Türkiye’de spor denilince akla hemen futbol, futbol denilince de dört büyük kulüp gelir.
Medyanın gözü bu kulüplerde oynayan futbolcularda, teknik direktörlerde ve yöneticilerin üzerindedir. Bunun önemli bir nedeni de bu kulüplerin milyonlarca taraftarı bulunması, dolayısıyla onlarla ilgili haberlerin sürekli olarak ilgi çekmesi ve takip edilmesidir.
Dört büyük kulübün medyada sahip olduğu ayrıcalık futbolun içindeki diğer ilginç ve önemli öykülerin kamuoyuna yansımasını engelliyor.
Örnek mi?
Recep Uçar.
Eylül ayında Kayserispor’un teknik direktörlüğüne getirilen Uçar, dikkat çekici bir başarıya imza attı. Onun yönetimindeki Kayserispor, biri Kupa olmak üzere oynadığı beş maçın tamamını kazandı.
Ama belki asıl ilginci Uçar’ın futbol sahalarında görmeye pek alışkın olmadığımız sıra dışı hayat yolculuğu.
Sportbox Youtube kanalı övgüyü hak eden bir çalışma yapmış ve kamerasını Uçar’a çevirmiş.
Elbette ana konu futbol ama 14 dakikalık söyleşi sadece yeşil sahayla sınırlı değil.
Söyleşiden Uçar’ın Kuleli Askeri Lisesi’nden futbol tutkusu nedeniyle ayrıldığını, İstanbul Üniversitesi Elektronik Bölümü’ndeki iki yılın ardından Boğaziçi Üniversitesi İngilizce Öğretmenliği’ne geçtiğini öğreniyoruz.

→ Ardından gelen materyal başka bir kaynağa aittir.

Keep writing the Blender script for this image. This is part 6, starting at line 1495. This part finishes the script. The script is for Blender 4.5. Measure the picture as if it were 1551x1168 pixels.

“İnsanoğlu hayatında aldığı doğru kararlar ölçüsünde var olabiliyor. Zorluklar sizi hayata hazırlıyor” diyen Uçar, bilinen ama itiraf edilmeyen bir gerçeği, “Bu ülkede futbol anlatıldığı kadar sevilmiyor” diyor ve “Hollanda’da 3. lig takımının altı antrenman sahası var. Bizde üç büyüklerin altyapıya ayırdığı çim sahanın toplamı üç” örneğini veriyor.
Pendikspor’da futbola başlayan, Başakşehir ve Beşiktaş’ın ardından teknik direktörlük serüvenine semtinin takımı Ümraniyespor’la devam eden, 32 ülke gören, yıldız isimleri futbola kazandıran Uçar, Türkiye’de oyuncularıyla İngilizce iletişim kurabilen az sayıdaki futbol adamından biri.
Diplomanın önemli ve değerli olduğunu belirten Uçar, eski futbolcuların bir hazırlık dönemi geçirmeden hemen teknik direktörlüğe başlamasına karşı olduğunu söylüyor.